I had given the Bonke family powdered milk, rice and biscuits, but as in the Ogaden, I was troubled at not having enough for their neighbours. And everything considered, I even questioned the wisdom of raising one family’s living standards in the unstable political climate of Ethiopia.
Sure enough, between 1975 and 1991, the general situation deteriorated under the violent leadership of Mengistu who mounted a ‘Red Terror’ campaign against all opponents of his wretched regime.
‘Death to the counter-revolutionaries,’ he cried in 1976, and standing in the centre of Addis Ababa, he’d smashed bottles filled with pig blood to demonstrate the fate awaiting them. Students refusing to obey government orders were arrested, given a gun and sent to the front-line battle zone with Eritrea. State security forces tortured anyone suspected of belonging to opposition movements and thousands of ‘dissident’ peasants were killed, at which point CLEO lost contact with Master Sisay Bonke.
After leaving Siskela, Fineberg invited me for drinks with Father John Gannon, an Irish priest who’d spent twenty-five years in Africa and whose parish was now in Arba Minch. A great raconteur, the father was quick to tell me about a local tribe, the Gujis (pronounced just like the iconic Italian fashion label).

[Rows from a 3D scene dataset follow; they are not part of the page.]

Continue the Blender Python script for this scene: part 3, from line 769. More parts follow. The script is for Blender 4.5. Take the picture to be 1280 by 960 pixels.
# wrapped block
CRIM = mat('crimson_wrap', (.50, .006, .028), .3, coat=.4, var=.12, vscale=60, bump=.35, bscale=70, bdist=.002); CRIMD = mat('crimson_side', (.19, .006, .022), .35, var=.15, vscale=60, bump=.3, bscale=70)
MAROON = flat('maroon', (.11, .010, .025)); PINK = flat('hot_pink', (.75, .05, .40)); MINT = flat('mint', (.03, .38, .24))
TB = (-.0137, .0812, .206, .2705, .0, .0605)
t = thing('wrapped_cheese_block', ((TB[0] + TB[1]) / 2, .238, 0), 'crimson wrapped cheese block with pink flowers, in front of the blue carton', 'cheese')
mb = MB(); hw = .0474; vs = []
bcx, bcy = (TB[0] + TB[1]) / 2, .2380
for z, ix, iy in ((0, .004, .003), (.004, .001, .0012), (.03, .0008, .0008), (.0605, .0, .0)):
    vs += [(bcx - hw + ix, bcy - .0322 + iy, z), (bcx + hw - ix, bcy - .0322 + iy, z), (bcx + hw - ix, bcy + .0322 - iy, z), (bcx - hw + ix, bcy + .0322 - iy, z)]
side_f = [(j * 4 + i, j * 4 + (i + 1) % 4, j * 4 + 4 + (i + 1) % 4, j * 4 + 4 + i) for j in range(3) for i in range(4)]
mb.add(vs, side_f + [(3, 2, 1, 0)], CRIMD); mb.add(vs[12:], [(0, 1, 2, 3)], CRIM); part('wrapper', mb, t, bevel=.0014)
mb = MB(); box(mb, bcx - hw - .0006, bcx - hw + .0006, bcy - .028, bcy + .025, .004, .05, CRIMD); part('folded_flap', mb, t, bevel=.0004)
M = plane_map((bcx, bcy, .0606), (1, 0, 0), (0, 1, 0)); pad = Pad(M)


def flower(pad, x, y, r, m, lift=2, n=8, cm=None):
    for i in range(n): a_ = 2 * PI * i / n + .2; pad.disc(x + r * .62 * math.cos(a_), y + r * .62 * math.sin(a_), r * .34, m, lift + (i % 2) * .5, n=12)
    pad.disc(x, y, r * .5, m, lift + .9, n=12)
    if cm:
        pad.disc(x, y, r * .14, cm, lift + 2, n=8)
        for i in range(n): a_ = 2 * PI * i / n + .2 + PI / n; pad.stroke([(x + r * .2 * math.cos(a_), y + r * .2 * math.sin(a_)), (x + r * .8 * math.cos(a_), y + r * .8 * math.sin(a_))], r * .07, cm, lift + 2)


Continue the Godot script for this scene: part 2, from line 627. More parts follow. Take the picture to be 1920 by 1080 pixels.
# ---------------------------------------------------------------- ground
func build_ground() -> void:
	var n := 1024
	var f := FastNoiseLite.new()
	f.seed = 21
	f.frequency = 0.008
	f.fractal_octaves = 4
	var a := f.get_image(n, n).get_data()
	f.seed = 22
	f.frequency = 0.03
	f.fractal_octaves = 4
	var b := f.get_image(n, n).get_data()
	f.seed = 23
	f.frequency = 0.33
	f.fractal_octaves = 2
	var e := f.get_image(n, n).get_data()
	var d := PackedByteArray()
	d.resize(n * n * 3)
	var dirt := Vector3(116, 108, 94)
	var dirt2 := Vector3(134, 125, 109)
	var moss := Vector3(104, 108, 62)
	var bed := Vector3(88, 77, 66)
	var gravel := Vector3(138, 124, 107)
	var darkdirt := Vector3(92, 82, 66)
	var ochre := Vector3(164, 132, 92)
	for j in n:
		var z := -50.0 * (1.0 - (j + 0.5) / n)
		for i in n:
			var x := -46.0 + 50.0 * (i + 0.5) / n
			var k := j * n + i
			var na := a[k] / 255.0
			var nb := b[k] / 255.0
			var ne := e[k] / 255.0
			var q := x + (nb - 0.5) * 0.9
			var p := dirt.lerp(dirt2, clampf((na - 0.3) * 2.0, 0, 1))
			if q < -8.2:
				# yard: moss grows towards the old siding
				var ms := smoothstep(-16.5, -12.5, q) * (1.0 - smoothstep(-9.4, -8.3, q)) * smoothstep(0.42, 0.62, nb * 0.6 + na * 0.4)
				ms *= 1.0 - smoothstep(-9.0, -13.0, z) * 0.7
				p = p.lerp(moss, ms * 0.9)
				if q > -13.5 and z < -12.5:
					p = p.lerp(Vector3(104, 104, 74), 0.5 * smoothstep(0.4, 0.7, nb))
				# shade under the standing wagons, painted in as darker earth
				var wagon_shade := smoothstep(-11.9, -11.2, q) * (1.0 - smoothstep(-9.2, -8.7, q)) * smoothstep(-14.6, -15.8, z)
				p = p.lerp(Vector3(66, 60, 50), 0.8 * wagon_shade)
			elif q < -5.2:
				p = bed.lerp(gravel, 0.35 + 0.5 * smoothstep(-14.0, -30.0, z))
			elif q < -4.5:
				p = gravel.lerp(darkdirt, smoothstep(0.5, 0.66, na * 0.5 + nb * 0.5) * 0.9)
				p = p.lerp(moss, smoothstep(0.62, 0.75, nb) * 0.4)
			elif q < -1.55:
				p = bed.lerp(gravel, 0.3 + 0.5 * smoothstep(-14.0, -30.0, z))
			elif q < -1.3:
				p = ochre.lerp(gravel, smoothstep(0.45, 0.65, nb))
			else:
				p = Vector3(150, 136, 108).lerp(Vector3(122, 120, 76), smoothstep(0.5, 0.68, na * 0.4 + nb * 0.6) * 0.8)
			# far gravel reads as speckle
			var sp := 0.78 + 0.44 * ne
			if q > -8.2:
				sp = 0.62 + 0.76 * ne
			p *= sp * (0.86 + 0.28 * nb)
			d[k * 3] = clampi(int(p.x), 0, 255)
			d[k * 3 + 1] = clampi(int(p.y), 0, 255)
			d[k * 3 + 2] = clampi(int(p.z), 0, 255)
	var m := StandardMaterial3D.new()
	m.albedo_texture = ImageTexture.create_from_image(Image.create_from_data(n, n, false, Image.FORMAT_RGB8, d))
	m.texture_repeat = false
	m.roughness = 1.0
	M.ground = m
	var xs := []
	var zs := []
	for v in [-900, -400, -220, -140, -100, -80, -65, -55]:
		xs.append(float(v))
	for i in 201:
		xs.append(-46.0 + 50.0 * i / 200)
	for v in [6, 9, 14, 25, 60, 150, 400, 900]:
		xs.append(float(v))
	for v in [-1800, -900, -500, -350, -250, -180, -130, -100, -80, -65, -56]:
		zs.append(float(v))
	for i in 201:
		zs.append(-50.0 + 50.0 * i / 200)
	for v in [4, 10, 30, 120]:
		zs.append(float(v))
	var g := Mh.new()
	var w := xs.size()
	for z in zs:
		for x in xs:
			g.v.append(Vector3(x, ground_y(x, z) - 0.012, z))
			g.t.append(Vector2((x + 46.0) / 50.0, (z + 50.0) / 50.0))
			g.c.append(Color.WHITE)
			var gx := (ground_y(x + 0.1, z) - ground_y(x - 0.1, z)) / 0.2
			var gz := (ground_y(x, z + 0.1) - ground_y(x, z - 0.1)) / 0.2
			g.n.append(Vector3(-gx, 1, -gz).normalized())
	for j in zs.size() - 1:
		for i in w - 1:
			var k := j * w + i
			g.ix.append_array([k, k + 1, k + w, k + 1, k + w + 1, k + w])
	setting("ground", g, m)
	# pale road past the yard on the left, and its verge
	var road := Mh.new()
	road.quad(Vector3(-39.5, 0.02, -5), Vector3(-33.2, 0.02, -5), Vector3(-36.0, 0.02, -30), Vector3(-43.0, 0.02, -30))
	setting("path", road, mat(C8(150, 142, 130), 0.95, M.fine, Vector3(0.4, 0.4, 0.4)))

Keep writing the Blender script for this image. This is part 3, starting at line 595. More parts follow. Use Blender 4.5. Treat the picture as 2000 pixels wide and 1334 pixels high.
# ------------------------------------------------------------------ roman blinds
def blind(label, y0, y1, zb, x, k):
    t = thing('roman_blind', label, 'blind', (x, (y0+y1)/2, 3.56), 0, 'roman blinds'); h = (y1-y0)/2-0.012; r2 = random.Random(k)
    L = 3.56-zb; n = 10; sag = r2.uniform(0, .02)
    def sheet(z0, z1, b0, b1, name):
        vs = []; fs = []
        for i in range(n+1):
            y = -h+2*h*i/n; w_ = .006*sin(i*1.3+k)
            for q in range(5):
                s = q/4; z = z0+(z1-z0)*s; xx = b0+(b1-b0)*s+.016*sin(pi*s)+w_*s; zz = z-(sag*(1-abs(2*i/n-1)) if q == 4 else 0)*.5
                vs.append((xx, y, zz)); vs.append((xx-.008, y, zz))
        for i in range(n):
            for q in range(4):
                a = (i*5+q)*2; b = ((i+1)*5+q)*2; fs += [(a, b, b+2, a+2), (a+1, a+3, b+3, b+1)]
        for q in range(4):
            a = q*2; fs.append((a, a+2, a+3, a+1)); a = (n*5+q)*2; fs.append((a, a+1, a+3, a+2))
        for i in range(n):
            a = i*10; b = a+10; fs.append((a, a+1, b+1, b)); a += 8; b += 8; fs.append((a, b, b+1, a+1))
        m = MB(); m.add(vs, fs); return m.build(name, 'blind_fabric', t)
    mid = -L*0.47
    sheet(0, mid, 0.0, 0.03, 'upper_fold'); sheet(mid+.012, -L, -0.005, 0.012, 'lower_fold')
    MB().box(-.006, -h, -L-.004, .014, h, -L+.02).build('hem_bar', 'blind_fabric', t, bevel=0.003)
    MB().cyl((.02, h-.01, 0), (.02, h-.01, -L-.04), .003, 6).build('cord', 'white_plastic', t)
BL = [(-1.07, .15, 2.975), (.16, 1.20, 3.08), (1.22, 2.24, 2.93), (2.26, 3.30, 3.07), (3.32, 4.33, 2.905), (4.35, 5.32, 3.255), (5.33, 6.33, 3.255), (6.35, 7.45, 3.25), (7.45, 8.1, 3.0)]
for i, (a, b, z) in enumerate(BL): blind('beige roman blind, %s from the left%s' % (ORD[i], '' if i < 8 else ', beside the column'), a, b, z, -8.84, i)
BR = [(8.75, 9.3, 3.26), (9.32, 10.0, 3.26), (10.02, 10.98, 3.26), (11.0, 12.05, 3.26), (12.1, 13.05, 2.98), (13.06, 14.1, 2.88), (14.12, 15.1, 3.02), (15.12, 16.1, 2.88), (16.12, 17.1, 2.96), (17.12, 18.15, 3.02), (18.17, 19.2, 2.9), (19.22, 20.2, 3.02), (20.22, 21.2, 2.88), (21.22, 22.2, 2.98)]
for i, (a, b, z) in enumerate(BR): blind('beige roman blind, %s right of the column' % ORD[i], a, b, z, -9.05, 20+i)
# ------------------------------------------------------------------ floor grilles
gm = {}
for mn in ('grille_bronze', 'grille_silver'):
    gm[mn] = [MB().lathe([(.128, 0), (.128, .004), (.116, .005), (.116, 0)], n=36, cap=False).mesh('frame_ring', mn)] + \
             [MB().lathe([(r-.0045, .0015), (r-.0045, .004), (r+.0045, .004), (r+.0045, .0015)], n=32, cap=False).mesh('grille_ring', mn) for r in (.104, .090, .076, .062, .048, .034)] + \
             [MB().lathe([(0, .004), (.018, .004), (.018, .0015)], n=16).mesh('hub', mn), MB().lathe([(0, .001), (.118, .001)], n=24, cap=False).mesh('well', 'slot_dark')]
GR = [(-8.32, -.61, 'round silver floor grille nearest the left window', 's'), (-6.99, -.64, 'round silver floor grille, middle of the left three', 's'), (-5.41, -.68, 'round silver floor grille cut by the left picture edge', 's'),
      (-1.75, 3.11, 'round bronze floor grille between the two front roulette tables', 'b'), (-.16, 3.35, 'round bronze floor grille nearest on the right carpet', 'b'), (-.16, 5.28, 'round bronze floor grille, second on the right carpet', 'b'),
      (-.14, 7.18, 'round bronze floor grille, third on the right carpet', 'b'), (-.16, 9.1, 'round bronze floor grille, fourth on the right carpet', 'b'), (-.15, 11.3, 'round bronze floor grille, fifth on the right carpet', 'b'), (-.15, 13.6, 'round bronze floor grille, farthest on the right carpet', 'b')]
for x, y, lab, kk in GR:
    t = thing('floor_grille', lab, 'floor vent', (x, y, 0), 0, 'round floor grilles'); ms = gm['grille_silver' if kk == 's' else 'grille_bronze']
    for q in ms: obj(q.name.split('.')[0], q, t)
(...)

‘I recently took an Irish engineer out to survey possible dam sites,’ he said as we sat watching the sunset on his back verandah. ‘We were deep inside Guji Oromo territory when I mentioned their custom of presentin’ a severed penis to the bride on their wedding night. He got quite upset, so he did, but don’t worry Paddy, I told him. If the Gujis attack us, I’ll offer me own, seeing I sort of don’t need it like.’ Slapping his knee and roaring with laughter, he got up and poured us another belt of whisky as the significance of the necklace from Rada’s jewellery shop dawned on me.